*['60-'70 ロック] Brian Wilson / At My Piano ( Decca / 2021 )
ブライアン・ウィルソン、昨年リリースの新作『At My Piano』。ビーチ・ボーイズ・フリークはどのようにこの作品を受け止めたのだろうか。天才ブライアンが生み出した珠玉のマスターピースを自身のピアノで弾き語るインストゥルメンタル。ユニバーサル傘下になったDeccaからのリリース。ブライアンにDeccaというイメージはなかったけれど、もはや業界が再編され過ぎてよくわからない感じ。
国内盤CDのリリースが先で、そちらのジャケは現在のおじいちゃんブライアン。輸入LPは若かりしブライアン。収録曲は比較的60~70年代前半に寄っている印象なので、イメージ的にはLPかな?とそっちのリリースを待った次第。
この作品が出ると聴いた時に、真っ先に思い出したのはジミー・ウェッブ。20代前半でジョニー・リヴァース、フィフス・ディメンション、グレン・キャンベルにリチャード・ハリスを手掛けて時代の寵児となっていた彼とブライアンは良い意味でのライバル同士だった。ジミーが1989年にリンダ・ロンシュタットにカバーさせた”Adios”や、2013年の自演集で取り上げた”マッカーサー・パーク”には、ブライアンのコーラスで助演していた。そんなジミーがランディ・ニューマンの勧めで2019年、唐突に『Slipcover』(https://merurido.jp/magazine.php?magid=00023&msgid=00023-1564071165)というピアノ・ソロ・アルバムを作っていて、そこで”God Only Knows”を取り上げている。ブライアンの今作と違い、ジミーの方はカバーが中心だったけれど、アイデアの連鎖を感じた次第。
聴いてみると、独学でピアノを学んだという天才ブライアンの頭の中をちょっと覗けたような気分になる。ジミーと比べて上手とは言えないピアノだけれど、ドキュメンタリーなんかでちょろっと弾いて見せるピアノよりは、ちゃんとした作品として仕上げられている印象。リヴィング・ルームでリラックスしつつ、ぽろっと弾いたピアノの残響はブライアン自身の懐古の風景でもあるような。とりわけ冒頭”God Only Knows”、”In My Room”、”Don’t Worry Baby”の3曲にブライアンのナイーブな感性が集約されていた。お見事!また、「ピアノはおそらく人生を救ってくれた」とライナーにあるように、復活作だった”Love And Mercy”においては、瑞々しいメロディが再び紡ぎだされたその感動を追体験できた。
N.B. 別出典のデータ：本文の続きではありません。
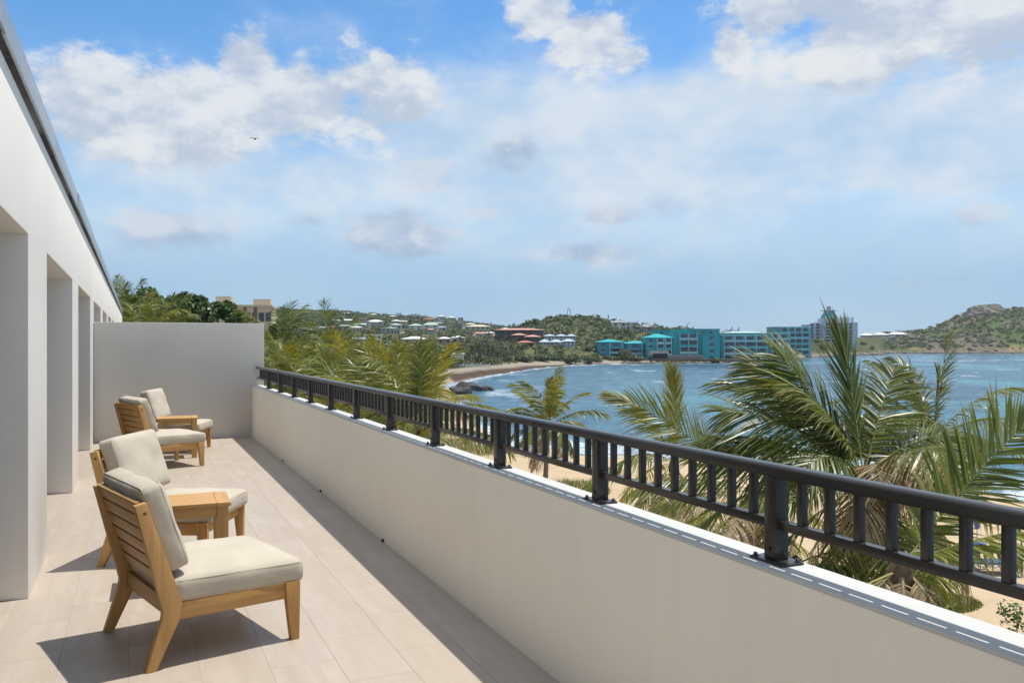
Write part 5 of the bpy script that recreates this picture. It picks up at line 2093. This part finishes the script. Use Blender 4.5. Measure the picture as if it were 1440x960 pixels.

BBにロイヤル・フィルを被せるプロジェクトも手掛けているイギリスのニック・パトリックとブライアンがプロデュース、お馴染みのダリアン・サハナジャがディレクターとコ・プロデュースを手がけた本作、スタジオ・ミュージシャン集団レッキング・クルーのメンバーとして、”God Only Knows”や”Good Vibrations”のオリジナルでピアノを弾いていたドン・ランディ(ブライアンが敬愛するフィル・スペクターのセッションでも著名)に捧げられている。